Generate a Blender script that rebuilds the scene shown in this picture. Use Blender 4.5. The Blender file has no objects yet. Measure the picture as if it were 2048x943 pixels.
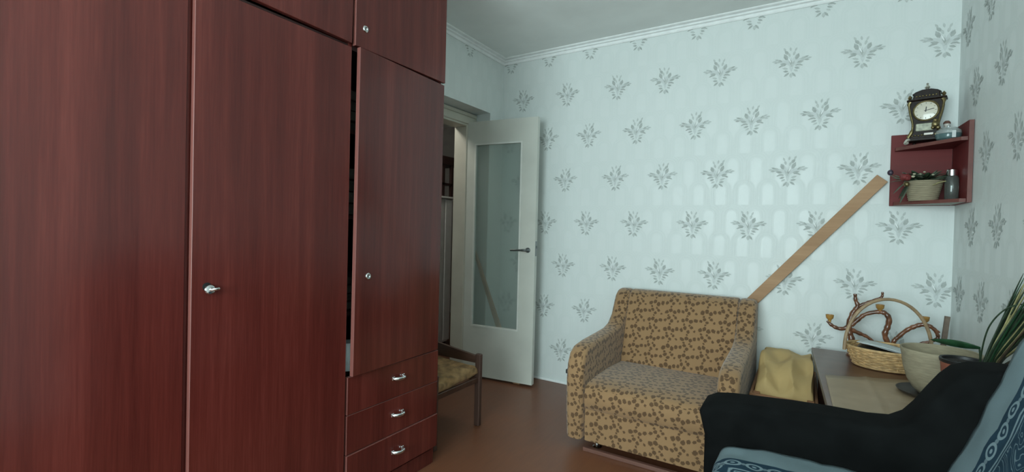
import bpy, bmesh, math, random
from mathutils import Vector, Matrix
random.seed(7)
SC = bpy.context.scene
COL = SC.collection

# ------------------------------------------------------------------ camera
CAM_YAW, CAM_PITCH, CAM_ROLL, CAM_H = 0.5571, -0.01356, -0.02455, 1.1731
cd = bpy.data.cameras.new('camera'); cam = bpy.data.objects.new('camera', cd); COL.objects.link(cam)
cd.sensor_fit = 'HORIZONTAL'; cd.sensor_width = 36.0; cd.lens = 36.0 * 939.65 / 2048
cd.clip_start = 0.02
fw = Vector((-math.sin(CAM_YAW) * math.cos(CAM_PITCH), math.cos(CAM_YAW) * math.cos(CAM_PITCH), math.sin(CAM_PITCH)))
rt = Vector((math.cos(CAM_YAW), math.sin(CAM_YAW), 0)); dn = -rt.cross(fw)
r2 = rt * math.cos(CAM_ROLL) + dn * math.sin(CAM_ROLL); d2 = -rt * math.sin(CAM_ROLL) + dn * math.cos(CAM_ROLL)
cam.matrix_world = Matrix(((r2.x, -d2.x, -fw.x, 0), (r2.y, -d2.y, -fw.y, 0), (r2.z, -d2.z, -fw.z, CAM_H), (0, 0, 0, 1)))
SC.camera = cam

# ------------------------------------------------------------------ light
wd = bpy.data.worlds.new('sky'); SC.world = wd; wd.use_nodes = True
wd.node_tree.nodes['Background'].inputs[0].default_value = (0.62, 0.85, 0.95, 1)
wd.node_tree.nodes['Background'].inputs[1].default_value = 1.0
ld = bpy.data.lights.new('window_daylight', 'AREA'); ld.shape = 'RECTANGLE'; ld.size = 1.75; ld.size_y = 1.4
ld.energy = 118; ld.color = (0.80, 0.98, 1.0)
lo = bpy.data.objects.new('window_daylight', ld); COL.objects.link(lo)
lo.location = (-0.65, -1.72, 1.44); lo.rotation_euler = (math.radians(90), 0, 0)
hd = bpy.data.lights.new('hall_fill', 'POINT'); hd.shadow_soft_size = 0.09; hd.energy = 13; hd.color = (1.0, 0.97, 0.88)  # added fill light to brighten the hall, not a known fixture
ho = bpy.data.objects.new('hall_fill', hd); COL.objects.link(ho); ho.location = (-2.72, 2.45, 2.30)
SC.view_settings.view_transform = 'Standard'; SC.view_settings.look = 'None'
SC.view_settings.gamma = 1.0; SC.view_settings.use_curve_mapping = False
SC.view_settings.exposure = 0.0

# ------------------------------------------------------------------ materials
def new_mat(name):
    m = bpy.data.materials.new(name); m.use_nodes = True
    return m, m.node_tree.nodes, m.node_tree.links, m.node_tree.nodes['Principled BSDF']
class NT:
    """small helper around a node tree"""
    def __init__(s, m): s.t = m.node_tree; s.n = s.t.nodes; s.l = s.t.links
    def put(s, sock, v):
        if hasattr(v, 'is_linked'): s.l.new(v, sock)
        else: sock.default_value = v
    def math(s, op, a, b=0.0, c=None, clamp=False):
        q = s.n.new('ShaderNodeMath'); q.operation = op; q.use_clamp = clamp
        s.put(q.inputs[0], a); s.put(q.inputs[1], b)
        if c is not None: s.put(q.inputs[2], c)
        return q.outputs[0]
    def coord(s, kind='Object'): return s.n.new('ShaderNodeTexCoord').outputs[kind]
    def sep(s, v):
        q = s.n.new('ShaderNodeSeparateXYZ'); s.put(q.inputs[0], v); return q.outputs
    def comb(s, x, y, z):
        q = s.n.new('ShaderNodeCombineXYZ')
        for i, v in enumerate((x, y, z)): s.put(q.inputs[i], v)
        return q.outputs[0]
    def scale(s, v, sc):
        q = s.n.new('ShaderNodeMapping'); s.put(q.inputs[0], v); q.inputs['Scale'].default_value = sc; return q.outputs[0]
    def noise(s, v, sc, det=2.0, rough=0.5, dist=0.0):
        q = s.n.new('ShaderNodeTexNoise'); s.put(q.inputs['Vector'], v); q.inputs['Scale'].default_value = sc
        q.inputs['Detail'].default_value = det; q.inputs['Roughness'].default_value = rough; q.inputs['Distortion'].default_value = dist
        return q.outputs['Fac']
    def ramp(s, v, stops, mode='LINEAR'):
        q = s.n.new('ShaderNodeValToRGB'); s.put(q.inputs[0], v); e = q.color_ramp.elements; q.color_ramp.interpolation = mode
        while len(e) < len(stops): e.new(0.5)
        for el, (p, c) in zip(e, stops): el.position = p; el.color = (*c, 1) if len(c) == 3 else c
        return q.outputs[0]
    def mix(s, f, a, b, mode='MIX'):
        q = s.n.new('ShaderNodeMix'); q.data_type = 'RGBA'; q.blend_type = mode
        s.put(q.inputs[0], f); s.put(q.inputs[6], a if hasattr(a, 'is_linked') else (*a, 1)); s.put(q.inputs[7], b if hasattr(b, 'is_linked') else (*b, 1))
        return q.outputs[2]
    def step(s, v, a, b):
        q = s.n.new('ShaderNodeMapRange'); q.interpolation_type = 'SMOOTHSTEP'
        s.put(q.inputs[0], v); q.inputs[1].default_value = a; q.inputs[2].default_value = b; return q.outputs[0]
    def bump(s, h, strength, dist=0.01):
        q = s.n.new('ShaderNodeBump'); s.put(q.inputs['Height'], h); q.inputs['Strength'].default_value = strength
        q.inputs['Distance'].default_value = dist; return q.outputs[0]

def plain(name, col, rough=0.5, metal=0.0, var=0.0, scale=20.0, coat=0.0, bump=0.0, sheen=0.0, stretch=(1, 1, 1), spec=0.5):
    m, n, l, b = new_mat(name); t = NT(m)
    b.inputs['Roughness'].default_value = rough; b.inputs['Metallic'].default_value = metal
    b.inputs['Coat Weight'].default_value = coat; b.inputs['Sheen Weight'].default_value = sheen
    b.inputs['Specular IOR Level'].default_value = spec
    fac = t.noise(t.scale(t.coord(), stretch), scale, 3.0)
    v = var if var else 0.05
    c0 = tuple(max(0, c * (1 - v)) for c in col); c1 = tuple(c * (1 + v) for c in col)
    t.put(b.inputs['Base Color'], t.ramp(fac, [(0.3, c0), (0.7, c1)]))
    if bump: t.put(b.inputs['Normal'], t.bump(fac, bump, 0.004))
    return m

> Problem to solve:
Transcribe all the data word for word; the images stay out.

> Output for this task:
Generate a Blender script that rebuilds the scene shown in this picture. Use Blender 4.5. The Blender file has no objects yet. Measure the picture as if it were 2048x943 pixels.
import bpy, bmesh, math, random
from mathutils import Vector, Matrix
random.seed(7)
SC = bpy.context.scene
COL = SC.collection

# ------------------------------------------------------------------ camera
CAM_YAW, CAM_PITCH, CAM_ROLL, CAM_H = 0.5571, -0.01356, -0.02455, 1.1731
cd = bpy.data.cameras.new('camera'); cam = bpy.data.objects.new('camera', cd); COL.objects.link(cam)
cd.sensor_fit = 'HORIZONTAL'; cd.sensor_width = 36.0; cd.lens = 36.0 * 939.65 / 2048
cd.clip_start = 0.02
fw = Vector((-math.sin(CAM_YAW) * math.cos(CAM_PITCH), math.cos(CAM_YAW) * math.cos(CAM_PITCH), math.sin(CAM_PITCH)))
rt = Vector((math.cos(CAM_YAW), math.sin(CAM_YAW), 0)); dn = -rt.cross(fw)
r2 = rt * math.cos(CAM_ROLL) + dn * math.sin(CAM_ROLL); d2 = -rt * math.sin(CAM_ROLL) + dn * math.cos(CAM_ROLL)
cam.matrix_world = Matrix(((r2.x, -d2.x, -fw.x, 0), (r2.y, -d2.y, -fw.y, 0), (r2.z, -d2.z, -fw.z, CAM_H), (0, 0, 0, 1)))
SC.camera = cam

# ------------------------------------------------------------------ light
wd = bpy.data.worlds.new('sky'); SC.world = wd; wd.use_nodes = True
wd.node_tree.nodes['Background'].inputs[0].default_value = (0.62, 0.85, 0.95, 1)
wd.node_tree.nodes['Background'].inputs[1].default_value = 1.0
ld = bpy.data.lights.new('window_daylight', 'AREA'); ld.shape = 'RECTANGLE'; ld.size = 1.75; ld.size_y = 1.4
ld.energy = 118; ld.color = (0.80, 0.98, 1.0)
lo = bpy.data.objects.new('window_daylight', ld); COL.objects.link(lo)
lo.location = (-0.65, -1.72, 1.44); lo.rotation_euler = (math.radians(90), 0, 0)
hd = bpy.data.lights.new('hall_fill', 'POINT'); hd.shadow_soft_size = 0.09; hd.energy = 13; hd.color = (1.0, 0.97, 0.88)  # added fill light to brighten the hall, not a known fixture
ho = bpy.data.objects.new('hall_fill', hd); COL.objects.link(ho); ho.location = (-2.72, 2.45, 2.30)
SC.view_settings.view_transform = 'Standard'; SC.view_settings.look = 'None'
SC.view_settings.gamma = 1.0; SC.view_settings.use_curve_mapping = False
SC.view_settings.exposure = 0.0

# ------------------------------------------------------------------ materials
def new_mat(name):
    m = bpy.data.materials.new(name); m.use_nodes = True
    return m, m.node_tree.nodes, m.node_tree.links, m.node_tree.nodes['Principled BSDF']
class NT:
    """small helper around a node tree"""
    def __init__(s, m): s.t = m.node_tree; s.n = s.t.nodes; s.l = s.t.links
    def put(s, sock, v):
        if hasattr(v, 'is_linked'): s.l.new(v, sock)
        else: sock.default_value = v
    def math(s, op, a, b=0.0, c=None, clamp=False):
        q = s.n.new('ShaderNodeMath'); q.operation = op; q.use_clamp = clamp
        s.put(q.inputs[0], a); s.put(q.inputs[1], b)
        if c is not None: s.put(q.inputs[2], c)
        return q.outputs[0]
    def coord(s, kind='Object'): return s.n.new('ShaderNodeTexCoord').outputs[kind]
    def sep(s, v):
        q = s.n.new('ShaderNodeSeparateXYZ'); s.put(q.inputs[0], v); return q.outputs
    def comb(s, x, y, z):
        q = s.n.new('ShaderNodeCombineXYZ')
        for i, v in enumerate((x, y, z)): s.put(q.inputs[i], v)
        return q.outputs[0]
    def scale(s, v, sc):
        q = s.n.new('ShaderNodeMapping'); s.put(q.inputs[0], v); q.inputs['Scale'].default_value = sc; return q.outputs[0]
    def noise(s, v, sc, det=2.0, rough=0.5, dist=0.0):
        q = s.n.new('ShaderNodeTexNoise'); s.put(q.inputs['Vector'], v); q.inputs['Scale'].default_value = sc
        q.inputs['Detail'].default_value = det; q.inputs['Roughness'].default_value = rough; q.inputs['Distortion'].default_value = dist
        return q.outputs['Fac']
    def ramp(s, v, stops, mode='LINEAR'):
        q = s.n.new('ShaderNodeValToRGB'); s.put(q.inputs[0], v); e = q.color_ramp.elements; q.color_ramp.interpolation = mode
        while len(e) < len(stops): e.new(0.5)
        for el, (p, c) in zip(e, stops): el.position = p; el.color = (*c, 1) if len(c) == 3 else c
        return q.outputs[0]
    def mix(s, f, a, b, mode='MIX'):
        q = s.n.new('ShaderNodeMix'); q.data_type = 'RGBA'; q.blend_type = mode
        s.put(q.inputs[0], f); s.put(q.inputs[6], a if hasattr(a, 'is_linked') else (*a, 1)); s.put(q.inputs[7], b if hasattr(b, 'is_linked') else (*b, 1))
        return q.outputs[2]
    def step(s, v, a, b):
        q = s.n.new('ShaderNodeMapRange'); q.interpolation_type = 'SMOOTHSTEP'
        s.put(q.inputs[0], v); q.inputs[1].default_value = a; q.inputs[2].default_value = b; return q.outputs[0]
    def bump(s, h, strength, dist=0.01):
        q = s.n.new('ShaderNodeBump'); s.put(q.inputs['Height'], h); q.inputs['Strength'].default_value = strength
        q.inputs['Distance'].default_value = dist; return q.outputs[0]

def plain(name, col, rough=0.5, metal=0.0, var=0.0, scale=20.0, coat=0.0, bump=0.0, sheen=0.0, stretch=(1, 1, 1), spec=0.5):
    m, n, l, b = new_mat(name); t = NT(m)
    b.inputs['Roughness'].default_value = rough; b.inputs['Metallic'].default_value = metal
    b.inputs['Coat Weight'].default_value = coat; b.inputs['Sheen Weight'].default_value = sheen
    b.inputs['Specular IOR Level'].default_value = spec
    fac = t.noise(t.scale(t.coord(), stretch), scale, 3.0)
    v = var if var else 0.05
    c0 = tuple(max(0, c * (1 - v)) for c in col); c1 = tuple(c * (1 + v) for c in col)
    t.put(b.inputs['Base Color'], t.ramp(fac, [(0.3, c0), (0.7, c1)]))
    if bump: t.put(b.inputs['Normal'], t.bump(fac, bump, 0.004))
    return m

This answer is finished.